(begin)

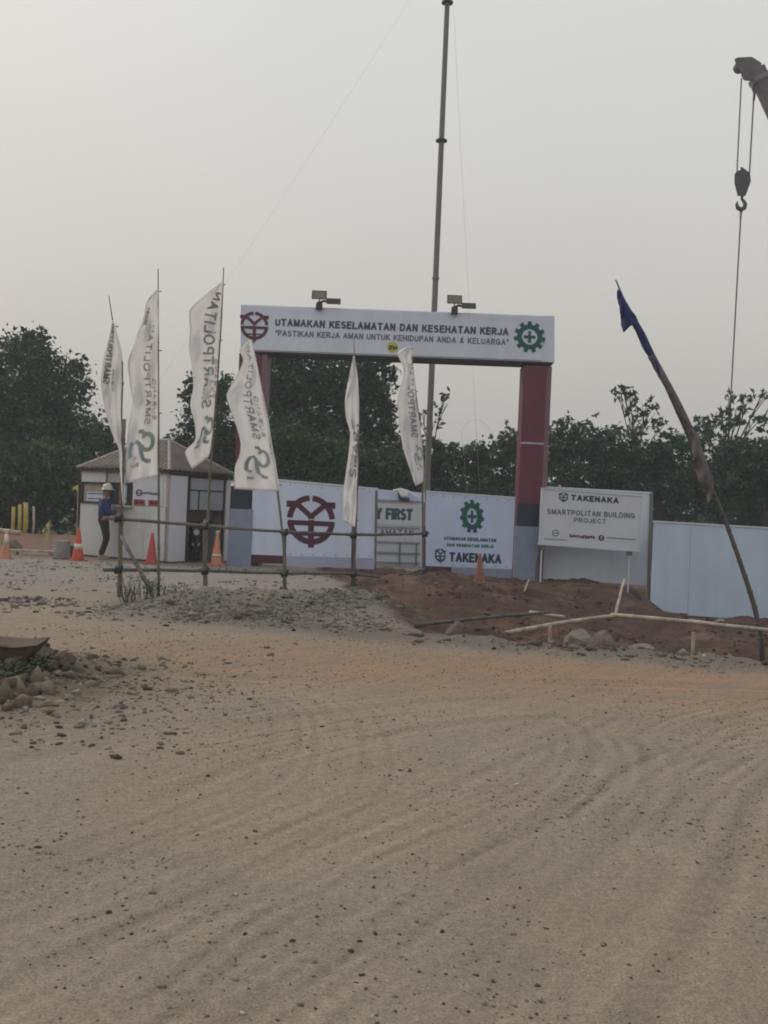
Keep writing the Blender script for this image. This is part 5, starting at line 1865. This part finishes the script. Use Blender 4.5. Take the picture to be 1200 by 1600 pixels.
for xo in (-4.2, -2.7, 2.0, 3.5):
    for yo in (-1.35, 1.1):
        mb = MB()
        mb.tube([(crb.x + xo, CD + yo, 0.52), (crb.x + xo, CD + yo + 0.4, 0.52)], 0.52, 20)
        put(mb, 'wheel', tyre_m, crane, bevel=0.05)


# ------------------------------------------------------------------ person
def skin_body(name, joints, edges, m, parent, sub=2, root=0):
    me_ = bpy.data.meshes.new(name)
    me_.from_pydata([j[:3] for j in joints], edges, [])
    ob = bpy.data.objects.new(name, me_)
    C.objects.link(ob)
    sk = ob.modifiers.new('skin', 'SKIN')
    sk.use_smooth_shade = True
    for i, j in enumerate(joints):
        r_ = j[3]
        me_.skin_vertices[0].data[i].radius = r_ if isinstance(r_, tuple) else (r_, r_)
        me_.skin_vertices[0].data[i].use_root = (i == root)
    ss = ob.modifiers.new('sub', 'SUBSURF')
    ss.levels = ss.render_levels = sub
    dg = bpy.context.evaluated_depsgraph_get()
    dg.update()
    me2 = bpy.data.meshes.new_from_object(ob.evaluated_get(dg))
    bpy.data.objects.remove(ob)
    me2.materials.clear()
    me2.materials.append(m)
    me2.polygons.foreach_set('use_smooth', [True] * len(me2.polygons))
    o = bpy.data.objects.new(name, me2)
    C.objects.link(o)
    o.parent = parent
    return o


pp = P(162, 868, 25.05)
person = empty('person', (pp.x, 25.05, gz1(pp.x, 25.05)), rz=math.radians(38), label='person in navy jacket, black trousers and white helmet at the hut window', cat='person')
J = [(-0.02, 0, 0.93, (0.12, 0.14)), (-0.04, 0, 1.12, (0.11, 0.13)), (-0.05, 0, 1.32, (0.12, 0.16)), (-0.02, 0, 1.455, (0.055, 0.055)), (0.02, 0, 1.53, (0.065, 0.06)), (0.035, 0, 1.615, (0.092, 0.078)), (0.03, 0, 1.69, (0.07, 0.06)),
     (-0.01, 0.09, 0.88, 0.08), (0.10, 0.10, 0.49, 0.056), (-0.02, 0.10, 0.10, 0.038), (0.08, 0.10, 0.04, 0.035),
     (-0.03, -0.09, 0.88, 0.08), (0.02, -0.10, 0.48, 0.056), (-0.13, -0.10, 0.10, 0.038), (-0.03, -0.10, 0.04, 0.035),
     (-0.04, 0.18, 1.37, 0.055), (0.02, 0.23, 1.12, 0.043), (0.24, 0.18, 1.14, 0.03), (0.31, 0.17, 1.15, 0.028),
     (-0.05, -0.18, 1.37, 0.055), (-0.02, -0.23, 1.10, 0.043), (0.19, -0.19, 1.13, 0.03), (0.26, -0.18, 1.14, 0.028)]
E = [(0, 1), (1, 2), (2, 3), (3, 4), (4, 5), (5, 6), (0, 7), (7, 8), (8, 9), (9, 10), (0, 11), (11, 12), (12, 13), (13, 14), (2, 15), (15, 16), (16, 17), (17, 18), (2, 19), (19, 20), (20, 21), (21, 22)]
skin_body('body', J, E, skin_m, person)


def sub_j(ids, grow):
    mp_ = {i: k for k, i in enumerate(ids)}
    jj = []
    for i in ids:
        r_ = J[i][3]
        r_ = tuple(a_ + grow for a_ in r_) if isinstance(r_, tuple) else r_ + grow
        jj.append((*J[i][:3], r_))
    ee = [(mp_[a_], mp_[b_]) for a_, b_ in E if a_ in mp_ and b_ in mp_]
    return jj, ee


jj, ee = sub_j([0, 1, 2, 15, 16, 17, 19, 20, 21], 0.042)
jj[0] = (-0.01, 0, 0.88, 0.15)
jj[1] = (*jj[1][:3], 0.15)
jj.append((-0.02, 0, 1.43, (0.075, 0.08)))
ee.append((2, len(jj) - 1))
skin_body('jacket', jj, ee, jacket_m, person)
jj, ee = sub_j([0, 7, 8, 9, 11, 12, 13], 0.028)
jj[0] = (0.0, 0, 0.95, 0.115)
jj[1] = (*jj[1][:3], 0.095)
jj[4] = (*jj[4][:3], 0.095)
skin_body('trousers', jj, ee, trouser_m, person)
for sx_, sy_, k in ((0.10, 0.10, 0), (-0.01, -0.10, 1)):
    mb = MB()
    x0_ = (-0.06 if k == 0 else -0.18)
    mb.add([(x0_, sy_ - 0.045, 0), (x0_ + 0.27, sy_ - 0.045, 0), (x0_ + 0.27, sy_ + 0.045, 0), (x0_, sy_ + 0.045, 0),
            (x0_, sy_ - 0.04, 0.085), (x0_ + 0.13, sy_ - 0.04, 0.085), (x0_ + 0.25, sy_ - 0.03, 0.045), (x0_ + 0.25, sy_ + 0.03, 0.045), (x0_ + 0.13, sy_ + 0.04, 0.085), (x0_, sy_ + 0.04, 0.085)],
           [(0, 3, 2, 1), (0, 1, 6, 5, 4), (3, 9, 8, 7, 2), (1, 2, 7, 6), (5, 6, 7, 8), (4, 5, 8, 9), (0, 4, 9, 3)])
    mb.build('shoe', shoe_m, person, bevel=0.015)
mb = MB()
mb.lathe([(0.155, 1.655), (0.15, 1.668), (0.122, 1.675), (0.12, 1.71), (0.10, 1.765), (0.06, 1.795), (0.015, 1.805)], (0.03, 0, 0), 20)
mb.prism([(0.12, -0.08, 1.657), (0.21, -0.05, 1.65), (0.225, 0, 1.648), (0.21, 0.05, 1.65), (0.12, 0.08, 1.657)], (0, 0, 0.012))
put_local(mb, 'helmet', helmet_m, person, smooth=True)
for hy, hx, hz_ in ((0.17, 0.31, 1.15), (-0.18, 0.26, 1.14)):
    mb = MB()
    for f_, (dy, ln, dz) in enumerate(((-0.03, 0.07, 0), (-0.01, 0.08, 0.003), (0.01, 0.076, 0.002), (0.03, 0.06, -0.002))):
        mb.tube([(hx, hy + dy * 0.7, hz_ + dz), (hx + ln * 0.55, hy + dy, hz_ + dz + 0.004), (hx + ln, hy + dy, hz_ + dz - 0.016)], [0.0095, 0.009, 0.007], 7)
    mb.tube([(hx - 0.02, hy, hz_), (hx + 0.01, hy + 0.045, hz_ + 0.01), (hx + 0.035, hy + 0.05, hz_ - 0.005)], [0.012, 0.010, 0.008], 7)
    put_local(mb, 'fingers', skin_m, person, smooth=True)
mb = MB()
for sy_ in (-1, 1):
    mb.tube([(0.10, 0.028 * sy_, 1.622), (0.121, 0.028 * sy_, 1.622)], 0.010, 8)
    mb.tube([(0.02, 0.076 * sy_, 1.60), (0.035, 0.09 * sy_, 1.62)], [0.02, 0.014], 8)
mb.tube([(0.108, 0, 1.62), (0.135, 0, 1.585), (0.11, 0, 1.58)], [0.010, 0.014, 0.008], 8)
mb.tube([(0.112, -0.022, 1.552), (0.118, 0, 1.55), (0.112, 0.022, 1.552)], 0.006, 6)
put_local(mb, 'face_features', mat('face_dark', (0.12, 0.06, 0.04), 0.6), person, smooth=True)

person.scale = (1.03, 1.03, 1.03)

# ------------------------------------------------------------------ motorcycle in the hut opening
mp = P(305, 879, 25.55)
moto = empty('motorcycle', (mp.x, 25.55, gz1(mp.x, 25.55)), rz=math.radians(8), label='dark motorcycle parked end on in the shaded hut opening', cat='motorcycle')


def torus(mb, c_, R_, r_, axis='x', seg=24, s2=8):
    vs_, fs_ = [], []
    for i in range(seg):
        a_ = 2 * math.pi * i / seg
        for j in range(s2):
            b_ = 2 * math.pi * j / s2
            rr = R_ + r_ * math.cos(b_)
            vs_.append((c_[0] + r_ * math.sin(b_), c_[1] + rr * math.cos(a_), c_[2] + rr * math.sin(a_)))
    for i in range(seg):
        for j in range(s2):
            fs_.append((i * s2 + j, ((i + 1) % seg) * s2 + j, ((i + 1) % seg) * s2 + (j + 1) % s2, i * s2 + (j + 1) % s2))
    mb.add(vs_, fs_)


for yy in (0.0, 1.22):
    mb = MB()
    torus(mb, (0, yy, 0.28), 0.235, 0.05)
    wh = put_local(mb, 'wheel', tyre_m, moto, smooth=True)
    mb = MB()
    mb.tube([(-0.04, yy, 0.28), (0.04, yy, 0.28)], 0.06, 12)
    for k in range(6):
        a_ = k * math.pi / 3
        mb.tube([(0, yy, 0.28), (0, yy + 0.19 * math.cos(a_), 0.28 + 0.19 * math.sin(a_))], 0.012, 5)
    put_local(mb, 'hub', steel, wh)
mb = MB()
mb.add([(-0.08, 0.02, 0.55), (0.08, 0.02, 0.55), (0.13, 0.12, 0.62), (-0.13, 0.12, 0.62), (-0.14, 0.0, 0.86), (0.14, 0.0, 0.86), (0.16, 0.2, 0.90), (-0.16, 0.2, 0.90)],
       [(0, 1, 5, 4), (1, 2, 6, 5), (2, 3, 7, 6), (3, 0, 4, 7), (4, 5, 6, 7), (0, 3, 2, 1)])
put_local(mb, 'front_cowl', bike_m, moto, bevel=0.03)
mb = MB()
mb.prism([(-0.07, -0.02, 0.60), (0.07, -0.02, 0.60), (0.20, 0.16, 0.30), (0.19, 0.18, 0.70), (0.09, 0.08, 0.84), (-0.09, 0.08, 0.84), (-0.19, 0.18, 0.70), (-0.20, 0.16, 0.30)], (0, 0.06, 0))
put_local(mb, 'leg_shield', bike_m, moto, bevel=0.02)
mb = MB()
mb.tube([(0, -0.035, 0.28), (-0.0, -0.03, 0.56)], 0.07, 10)
put_local(mb, 'front_fender', bike_m, moto, smooth=True, bevel=0.0)
mb = MB()
mb.tube([(0, -0.01, 0.74), (0, 0.05, 0.74)], [0.07, 0.085], 16)
put_local(mb, 'headlight', lamp_glass, moto)
mb = MB()
mb.tube([(-0.33, 0.25, 0.95), (-0.12, 0.17, 0.93), (0.12, 0.17, 0.93), (0.33, 0.25, 0.95)], 0.015, 8)
put_local(mb, 'handlebar', dark_steel, moto)
for sx_ in (-1, 1):
    mb = MB()
    mb.tube([(0.2 * sx_, 0.2, 0.94), (0.27 * sx_, 0.18, 1.08)], 0.008, 6)
    mb.tube([(0.27 * sx_, 0.17, 1.10), (0.27 * sx_, 0.19, 1.10)], 0.055, 12)
    put_local(mb, 'mirror', dark_steel, moto)
mb = MB()
mb.tube([(0, 0.55, 0.74), (0, 0.9, 0.78), (0, 1.35, 0.80)], [0.10, 0.14, 0.10], 12)
put_local(mb, 'seat', tyre_m, moto, smooth=True)
mb = MB()
mb.tube([(0, 0.25, 0.42), (0, 0.6, 0.36), (0, 1.15, 0.5)], [0.08, 0.15, 0.12], 10)
put_local(mb, 'engine', dark_steel, moto, smooth=True)
mb = MB()
mb.box((-0.09, -0.075, 0.40), (0.09, -0.068, 0.47))
put_local(mb, 'number_plate', paper_m, moto)

# ------------------------------------------------------------------ things left of the hut
PDist = 30.0
for k, (u_, vt, vb, w_, lb) in enumerate(((21.5, 792, 838, 0.055, 'leftmost mottled yellow post by the red bank'), (31.5, 788, 843, 0.058, 'second yellow post from the left by the red bank'),
                                          (40.5, 785, 846, 0.075, 'tallest and thickest yellow post by the red bank'), (52.5, 791, 842, 0.036, 'thin pale post right of the yellow posts'))):
    t_ = P(u_, vt, PDist - 0.3 * k * 0)
    b_ = P(u_, vb, PDist)
    z0 = gz1(b_.x, PDist) - 0.2
    mb = MB()
    mb.tube([(0, 0, 0), (0.01 * k, 0, (t_.z - z0) * 0.5), (0, 0, t_.z - z0)], [w_, w_ * 0.97, w_ * 0.9], 10)
    o = mb.build('post', post_y if k < 3 else bamboo_pale, None, smooth=True)
    o.location = (t_.x, PDist, z0)
    tag(o, lb, 'post', 'posts on the bank left of the hut')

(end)

Leave out the pictures. Transcribe only the lines above, from the first through the one that contains "put(mb, 'wheel', tyre_m, crane, bevel=0.05)".

Keep writing the Blender script for this image. This is part 5, starting at line 1865. This part finishes the script. Use Blender 4.5. Take the picture to be 1200 by 1600 pixels.
for xo in (-4.2, -2.7, 2.0, 3.5):
    for yo in (-1.35, 1.1):
        mb = MB()
        mb.tube([(crb.x + xo, CD + yo, 0.52), (crb.x + xo, CD + yo + 0.4, 0.52)], 0.52, 20)
        put(mb, 'wheel', tyre_m, crane, bevel=0.05)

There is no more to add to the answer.